Designing climate-resilient marine protected area networks by combining remotely sensed coral reef habitat with coastal multi-use maps

Decision making for the conservation and management of coral reef biodiversity requires an understanding of spatial variability and distribution of reef habitat types. Despite the existence of very high-resolution remote sensing technology for nearly two decades, comprehensive assessment of coral reef habitats at national to regional spatial scales and at very high spatial resolution is still scarce. Here, we develop benthic habitat maps at a sub-national scale by analyzing large multispectral QuickBird imagery dataset covering ~686 km² of the main shallow coral fringing reef along the southern border with Tanzania (4.68°S, 39.18°E) to the reef end at Malindi, Kenya (3.2°S, 40.1°E).

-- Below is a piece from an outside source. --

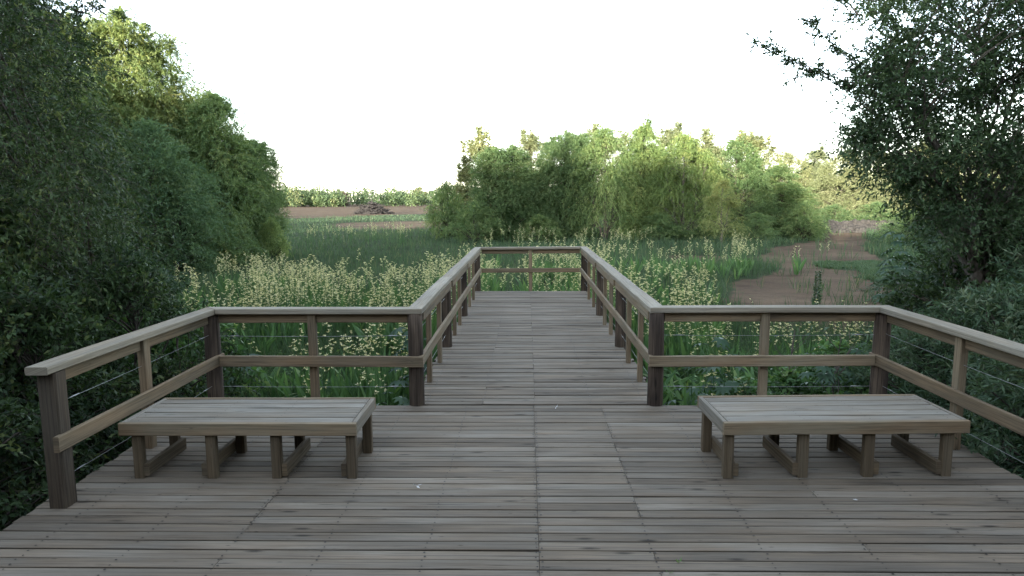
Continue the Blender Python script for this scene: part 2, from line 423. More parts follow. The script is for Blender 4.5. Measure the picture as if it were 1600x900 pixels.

Mapping was conducted with a user approach constrained by ground-truth data, with detailed transect lines from the shore to the fore reef. First, maps were used to evaluate the present management system's effectiveness at representing habitat diversity. Then, we developed three spatial prioritization scenarios based on differing objectives: (i) minimize lost fishing opportunity; (ii) redistribute fisheries away from currently overfished reefs; and (iii) minimize resource use conflicts. We further constrained the priority area in each prioritization selection scenario based on optionally protecting the least or the most climate exposed locations using a model of exposure to climate stress. We discovered that spatial priorities were very different based on the different objectives and on whether the aim was to protect the least or most climate-exposed habitats. Our analyses provide a spatially explicit foundation for large-scale conservation and management strategies that can account for ecosystem service benefits.